Khalifah Harun menjawab “Wa alaikas-salam wa rahmatullah wa barakatuh”. Engkau,” kata Khalifah Harun memulai percakapan dengan Imam Syafi’i yang tertunduk dengan posisi kaki tebelanggu rantai besi.

“Engkau memulai sesuatu sunah yang engkau tidak diperintahkan untuk melakukannya. Lalu kami menjawab itu dengan kewajiban yang sudah ada sendirinya. Sesungguhnya aneh engkau bisa di majelisku tanpa perintahku.”

Imah Syafi’i berkata. “Sesungguhnya Allah telah berfirman dalam Kitabnya yang mulia, dan Allah telah berjanji kepada orang-orang yang beriman dan mengajarkan amal-amal yang saleh bahwa Dia sesungguh-sungguh akan menjadikan mereka berkuasa di muka bumi, sebagaimana Dia telah menjadikan orang-orang sebelum mereka berkuasa, dan sungguh dia akan meneguhkan bagi mereka agama yang telah diridhai-Nya untuk mereka dan dia akan benar-benar akan menukar mereka, sesudah mereka dalam ketakutan menjadi aman sentausa.” (QS an-Nur: 55)

Dan Dialah Allah, kata Imam Syafi’i, adalah Zat yang jika berjanji pasti menepati. Dia sudah menempatkanmu di bumi-Nya serta membuatku aman setelah ketakutan ku ketika engkau menjawab salamku dengan ucapanmu “Wa alaikas-salam wa rahmatullah,” Rahmat Allah sudah melingkupi diriku berkat keutamaanmu, wahai Amiru Mukminin.”

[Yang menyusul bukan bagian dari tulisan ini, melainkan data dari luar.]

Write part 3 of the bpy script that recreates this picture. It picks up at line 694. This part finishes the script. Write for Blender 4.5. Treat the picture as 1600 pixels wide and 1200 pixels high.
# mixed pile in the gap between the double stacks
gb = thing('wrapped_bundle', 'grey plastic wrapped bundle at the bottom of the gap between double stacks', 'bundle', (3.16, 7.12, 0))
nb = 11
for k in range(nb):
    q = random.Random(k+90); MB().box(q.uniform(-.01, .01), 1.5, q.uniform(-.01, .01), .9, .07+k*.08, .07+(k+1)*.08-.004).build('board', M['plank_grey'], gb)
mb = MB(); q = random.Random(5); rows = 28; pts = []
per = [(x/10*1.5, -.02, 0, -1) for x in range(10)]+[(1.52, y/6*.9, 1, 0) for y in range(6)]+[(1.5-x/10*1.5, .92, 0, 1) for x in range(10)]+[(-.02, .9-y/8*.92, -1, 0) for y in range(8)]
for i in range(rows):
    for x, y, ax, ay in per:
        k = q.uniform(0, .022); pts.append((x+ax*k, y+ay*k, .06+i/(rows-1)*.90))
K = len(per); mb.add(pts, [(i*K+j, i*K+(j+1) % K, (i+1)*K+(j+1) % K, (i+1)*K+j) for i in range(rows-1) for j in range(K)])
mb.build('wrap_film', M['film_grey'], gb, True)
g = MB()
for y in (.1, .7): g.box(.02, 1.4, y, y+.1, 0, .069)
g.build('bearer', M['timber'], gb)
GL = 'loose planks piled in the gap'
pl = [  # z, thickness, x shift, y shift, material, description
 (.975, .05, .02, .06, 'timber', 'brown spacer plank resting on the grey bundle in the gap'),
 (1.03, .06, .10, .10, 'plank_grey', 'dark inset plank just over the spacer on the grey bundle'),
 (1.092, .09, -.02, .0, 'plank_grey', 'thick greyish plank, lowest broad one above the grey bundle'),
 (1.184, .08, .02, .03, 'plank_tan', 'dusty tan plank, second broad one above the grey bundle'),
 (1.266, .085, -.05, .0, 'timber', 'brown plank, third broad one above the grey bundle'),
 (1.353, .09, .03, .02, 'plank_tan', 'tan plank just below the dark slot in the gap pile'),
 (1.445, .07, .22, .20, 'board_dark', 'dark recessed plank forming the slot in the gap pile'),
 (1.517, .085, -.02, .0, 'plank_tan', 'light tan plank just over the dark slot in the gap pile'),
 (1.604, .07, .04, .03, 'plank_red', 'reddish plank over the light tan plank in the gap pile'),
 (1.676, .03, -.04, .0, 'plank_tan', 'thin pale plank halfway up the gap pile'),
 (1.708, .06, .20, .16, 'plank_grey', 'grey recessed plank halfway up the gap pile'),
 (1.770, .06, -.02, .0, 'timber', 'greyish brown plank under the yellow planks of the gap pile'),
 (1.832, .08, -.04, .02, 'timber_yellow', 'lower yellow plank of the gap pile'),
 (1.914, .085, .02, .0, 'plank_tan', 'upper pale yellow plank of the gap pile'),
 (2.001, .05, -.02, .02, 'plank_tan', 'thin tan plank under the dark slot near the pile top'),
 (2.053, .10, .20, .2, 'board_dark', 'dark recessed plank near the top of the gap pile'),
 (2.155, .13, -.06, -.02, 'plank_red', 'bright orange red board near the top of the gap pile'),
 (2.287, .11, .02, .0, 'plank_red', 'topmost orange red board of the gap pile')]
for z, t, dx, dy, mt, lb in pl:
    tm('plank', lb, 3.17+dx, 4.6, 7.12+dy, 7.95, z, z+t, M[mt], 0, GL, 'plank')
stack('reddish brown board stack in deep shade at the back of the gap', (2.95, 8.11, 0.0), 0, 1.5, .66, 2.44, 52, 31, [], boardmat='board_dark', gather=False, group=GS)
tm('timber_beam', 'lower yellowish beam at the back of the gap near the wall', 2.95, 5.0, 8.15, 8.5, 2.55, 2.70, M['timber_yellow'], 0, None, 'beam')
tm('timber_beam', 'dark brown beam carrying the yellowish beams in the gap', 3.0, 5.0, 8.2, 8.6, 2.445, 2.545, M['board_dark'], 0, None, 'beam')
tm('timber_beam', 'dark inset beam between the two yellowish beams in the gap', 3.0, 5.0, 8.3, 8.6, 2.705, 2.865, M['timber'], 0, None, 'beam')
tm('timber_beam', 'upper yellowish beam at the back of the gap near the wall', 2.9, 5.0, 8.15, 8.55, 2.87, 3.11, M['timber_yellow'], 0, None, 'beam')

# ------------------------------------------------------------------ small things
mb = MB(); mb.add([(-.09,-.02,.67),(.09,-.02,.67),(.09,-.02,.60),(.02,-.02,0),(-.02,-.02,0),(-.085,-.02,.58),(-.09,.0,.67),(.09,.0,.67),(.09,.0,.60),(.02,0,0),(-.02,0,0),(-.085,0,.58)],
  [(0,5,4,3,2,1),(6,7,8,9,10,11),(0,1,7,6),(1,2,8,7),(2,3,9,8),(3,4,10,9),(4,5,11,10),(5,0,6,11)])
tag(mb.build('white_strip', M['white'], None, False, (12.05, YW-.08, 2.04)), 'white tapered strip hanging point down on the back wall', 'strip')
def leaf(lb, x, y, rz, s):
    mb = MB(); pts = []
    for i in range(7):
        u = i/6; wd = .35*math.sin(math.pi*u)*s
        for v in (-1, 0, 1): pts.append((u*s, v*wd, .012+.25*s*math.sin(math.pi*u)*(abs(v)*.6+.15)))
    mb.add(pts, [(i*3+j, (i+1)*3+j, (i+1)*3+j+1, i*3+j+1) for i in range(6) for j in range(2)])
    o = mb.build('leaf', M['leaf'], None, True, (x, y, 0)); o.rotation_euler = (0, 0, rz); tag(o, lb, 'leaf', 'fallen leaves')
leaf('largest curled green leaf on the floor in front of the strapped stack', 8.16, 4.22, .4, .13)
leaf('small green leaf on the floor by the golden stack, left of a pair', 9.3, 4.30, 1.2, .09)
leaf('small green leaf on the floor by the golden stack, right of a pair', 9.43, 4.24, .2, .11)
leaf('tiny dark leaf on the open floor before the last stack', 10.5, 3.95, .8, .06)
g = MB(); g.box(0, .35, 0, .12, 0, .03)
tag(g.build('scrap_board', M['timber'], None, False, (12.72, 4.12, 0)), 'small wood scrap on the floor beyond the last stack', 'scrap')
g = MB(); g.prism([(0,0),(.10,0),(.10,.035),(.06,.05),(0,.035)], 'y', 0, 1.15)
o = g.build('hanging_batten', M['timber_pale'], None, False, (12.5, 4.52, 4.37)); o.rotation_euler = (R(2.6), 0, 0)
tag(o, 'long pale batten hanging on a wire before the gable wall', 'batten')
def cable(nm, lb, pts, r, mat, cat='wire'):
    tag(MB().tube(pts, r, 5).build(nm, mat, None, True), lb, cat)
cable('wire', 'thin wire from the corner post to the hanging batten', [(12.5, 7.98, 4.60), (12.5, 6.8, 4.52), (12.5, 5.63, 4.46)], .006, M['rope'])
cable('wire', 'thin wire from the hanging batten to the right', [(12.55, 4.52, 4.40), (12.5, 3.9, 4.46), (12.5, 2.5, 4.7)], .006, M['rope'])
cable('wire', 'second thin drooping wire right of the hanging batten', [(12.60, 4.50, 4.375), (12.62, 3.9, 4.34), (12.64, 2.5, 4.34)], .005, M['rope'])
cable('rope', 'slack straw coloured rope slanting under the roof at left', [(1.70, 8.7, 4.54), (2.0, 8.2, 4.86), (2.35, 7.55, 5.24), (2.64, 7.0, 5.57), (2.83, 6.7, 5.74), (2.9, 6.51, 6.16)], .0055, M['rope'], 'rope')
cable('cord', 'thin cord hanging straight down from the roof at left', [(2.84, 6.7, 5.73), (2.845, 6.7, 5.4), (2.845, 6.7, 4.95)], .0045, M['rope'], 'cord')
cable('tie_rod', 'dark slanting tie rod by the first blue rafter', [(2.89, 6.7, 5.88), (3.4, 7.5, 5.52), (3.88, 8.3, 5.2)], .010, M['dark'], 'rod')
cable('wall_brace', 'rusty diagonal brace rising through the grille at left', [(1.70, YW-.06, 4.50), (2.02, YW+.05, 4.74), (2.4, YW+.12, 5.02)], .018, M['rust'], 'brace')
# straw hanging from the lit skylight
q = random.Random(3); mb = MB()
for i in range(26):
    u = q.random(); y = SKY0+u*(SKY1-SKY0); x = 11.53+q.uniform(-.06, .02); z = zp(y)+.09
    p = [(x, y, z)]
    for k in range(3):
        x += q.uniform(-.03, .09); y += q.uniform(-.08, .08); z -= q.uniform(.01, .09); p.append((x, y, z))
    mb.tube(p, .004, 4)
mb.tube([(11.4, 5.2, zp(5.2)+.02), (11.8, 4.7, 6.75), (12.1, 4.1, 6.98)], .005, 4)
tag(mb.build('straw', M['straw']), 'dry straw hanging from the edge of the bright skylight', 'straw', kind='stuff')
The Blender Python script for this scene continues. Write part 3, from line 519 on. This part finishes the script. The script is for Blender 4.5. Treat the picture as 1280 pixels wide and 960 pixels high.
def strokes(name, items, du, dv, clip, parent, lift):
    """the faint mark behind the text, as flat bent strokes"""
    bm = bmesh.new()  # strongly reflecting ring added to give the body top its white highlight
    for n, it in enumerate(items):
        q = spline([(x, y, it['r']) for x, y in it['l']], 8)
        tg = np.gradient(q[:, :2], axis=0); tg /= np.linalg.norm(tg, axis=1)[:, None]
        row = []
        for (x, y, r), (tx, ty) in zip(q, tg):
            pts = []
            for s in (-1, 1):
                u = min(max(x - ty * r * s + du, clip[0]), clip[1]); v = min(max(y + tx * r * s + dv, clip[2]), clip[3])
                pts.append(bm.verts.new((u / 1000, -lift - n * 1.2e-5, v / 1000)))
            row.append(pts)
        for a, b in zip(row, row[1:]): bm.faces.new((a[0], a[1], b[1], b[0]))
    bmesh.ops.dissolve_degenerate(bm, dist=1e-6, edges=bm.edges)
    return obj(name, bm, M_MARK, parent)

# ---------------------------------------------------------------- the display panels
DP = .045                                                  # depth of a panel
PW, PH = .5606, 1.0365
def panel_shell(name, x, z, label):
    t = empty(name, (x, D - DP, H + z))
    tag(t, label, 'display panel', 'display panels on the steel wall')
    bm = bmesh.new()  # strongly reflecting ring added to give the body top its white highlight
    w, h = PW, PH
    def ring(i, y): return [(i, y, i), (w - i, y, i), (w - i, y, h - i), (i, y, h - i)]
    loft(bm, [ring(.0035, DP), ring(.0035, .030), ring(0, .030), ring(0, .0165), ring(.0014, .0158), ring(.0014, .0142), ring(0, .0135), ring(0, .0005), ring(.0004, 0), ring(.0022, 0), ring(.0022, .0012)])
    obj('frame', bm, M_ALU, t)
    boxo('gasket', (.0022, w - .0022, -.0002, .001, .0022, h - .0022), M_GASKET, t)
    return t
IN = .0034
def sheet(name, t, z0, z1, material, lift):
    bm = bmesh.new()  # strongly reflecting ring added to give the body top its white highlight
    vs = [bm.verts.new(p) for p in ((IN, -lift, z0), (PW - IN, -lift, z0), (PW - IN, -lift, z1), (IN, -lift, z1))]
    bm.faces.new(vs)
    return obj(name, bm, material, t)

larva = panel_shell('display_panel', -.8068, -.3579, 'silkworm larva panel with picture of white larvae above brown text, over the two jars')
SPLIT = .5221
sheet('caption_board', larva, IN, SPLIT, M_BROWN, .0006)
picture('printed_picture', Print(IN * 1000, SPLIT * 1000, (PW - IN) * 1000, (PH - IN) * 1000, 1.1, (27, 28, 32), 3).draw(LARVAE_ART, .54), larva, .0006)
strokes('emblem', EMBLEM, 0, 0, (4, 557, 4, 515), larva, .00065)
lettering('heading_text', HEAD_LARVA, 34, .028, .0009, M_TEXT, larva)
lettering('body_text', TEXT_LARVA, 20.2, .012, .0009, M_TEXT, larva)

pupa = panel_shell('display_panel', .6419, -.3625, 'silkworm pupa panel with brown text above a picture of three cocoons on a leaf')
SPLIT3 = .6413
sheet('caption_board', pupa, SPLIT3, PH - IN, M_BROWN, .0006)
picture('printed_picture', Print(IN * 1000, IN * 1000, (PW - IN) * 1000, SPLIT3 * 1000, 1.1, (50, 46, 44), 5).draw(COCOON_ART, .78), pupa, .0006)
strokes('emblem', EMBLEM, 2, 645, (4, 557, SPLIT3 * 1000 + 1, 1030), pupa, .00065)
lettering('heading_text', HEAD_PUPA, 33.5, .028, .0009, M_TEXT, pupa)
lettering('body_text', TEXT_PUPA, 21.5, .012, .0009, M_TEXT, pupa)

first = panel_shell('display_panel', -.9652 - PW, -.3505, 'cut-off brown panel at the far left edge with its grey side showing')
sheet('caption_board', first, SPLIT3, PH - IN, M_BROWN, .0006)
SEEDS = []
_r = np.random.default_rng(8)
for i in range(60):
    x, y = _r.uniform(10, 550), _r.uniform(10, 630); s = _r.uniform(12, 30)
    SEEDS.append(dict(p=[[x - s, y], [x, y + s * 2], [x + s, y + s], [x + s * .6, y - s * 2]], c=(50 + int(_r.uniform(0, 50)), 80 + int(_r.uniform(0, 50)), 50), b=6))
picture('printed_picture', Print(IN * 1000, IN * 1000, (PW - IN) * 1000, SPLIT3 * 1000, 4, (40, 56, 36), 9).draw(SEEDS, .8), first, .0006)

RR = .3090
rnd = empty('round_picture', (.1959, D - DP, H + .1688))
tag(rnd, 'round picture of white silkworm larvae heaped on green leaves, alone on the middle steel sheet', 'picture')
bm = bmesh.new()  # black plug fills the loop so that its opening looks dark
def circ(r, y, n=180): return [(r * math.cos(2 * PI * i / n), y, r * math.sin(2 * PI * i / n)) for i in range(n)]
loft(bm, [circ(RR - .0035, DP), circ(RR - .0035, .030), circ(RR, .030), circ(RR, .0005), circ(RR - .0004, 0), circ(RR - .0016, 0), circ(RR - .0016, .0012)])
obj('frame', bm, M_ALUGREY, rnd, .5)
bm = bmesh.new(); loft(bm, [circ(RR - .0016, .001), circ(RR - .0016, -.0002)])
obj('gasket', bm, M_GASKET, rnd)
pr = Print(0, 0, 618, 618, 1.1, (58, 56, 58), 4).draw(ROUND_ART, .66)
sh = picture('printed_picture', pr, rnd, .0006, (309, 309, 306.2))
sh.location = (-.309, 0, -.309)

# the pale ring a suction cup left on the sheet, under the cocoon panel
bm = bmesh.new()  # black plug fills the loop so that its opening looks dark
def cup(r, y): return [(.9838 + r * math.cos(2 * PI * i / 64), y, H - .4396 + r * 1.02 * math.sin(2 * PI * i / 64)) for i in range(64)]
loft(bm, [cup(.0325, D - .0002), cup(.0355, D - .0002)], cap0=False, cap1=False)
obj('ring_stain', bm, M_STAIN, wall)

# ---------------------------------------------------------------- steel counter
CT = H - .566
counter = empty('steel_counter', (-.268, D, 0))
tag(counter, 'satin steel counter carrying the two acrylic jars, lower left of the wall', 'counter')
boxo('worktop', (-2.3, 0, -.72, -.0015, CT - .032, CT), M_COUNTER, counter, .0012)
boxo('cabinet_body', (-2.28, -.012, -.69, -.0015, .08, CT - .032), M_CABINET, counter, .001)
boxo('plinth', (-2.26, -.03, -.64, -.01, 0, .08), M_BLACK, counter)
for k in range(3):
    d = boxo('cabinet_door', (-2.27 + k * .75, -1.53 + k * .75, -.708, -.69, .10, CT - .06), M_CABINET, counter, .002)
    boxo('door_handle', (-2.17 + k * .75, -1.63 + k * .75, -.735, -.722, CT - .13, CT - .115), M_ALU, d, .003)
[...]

Khalifah berkata, “Jadi apa alasanmu setelah jelas bahwa temanmu yang dimaksud adalah Abdullah bin Hasan, memberontak terhadapku dan dia diikuti orang-orang hina, sementara engkau menjadi pemimpin mereka.“

Imam Syafií berkata, “Baiklah karena engkau telah memintaku berbicara maka aku akan berbicara dengan adil. Hanya saja berbicara sambil membawa beban besi  amatlah sulit. Kalau saja engkau cukup baik kepadaku untuk melepaskannya dari kakiku, agar aku berlutut seperti yang dilakukan moyangku terhadap moyangmu, tentu aku akan fasih membela diriku, tapi jika tidak begitu maka tanganmulah yang lebih tinggi sementara tanganku rendah, dan Allah Mahakaya lagi Maha Terpuji,”

Khalifah menoleh kepada budaknya yang bernama Siraj lalu berkata. “Lepaskan dia.”

Siraj bergegas melepaskan belanggu besi di kedua kaki Imam Syafi’i. Imam Syafi’i lalu berlutut serta berkata mengutip surah al-Hujurat ayat ke-6: “Wahai orang-orang yang beriman, jika datang kepada kalian orang-orang fasik membawa suatu berita, maka periksalah dengan teliti.”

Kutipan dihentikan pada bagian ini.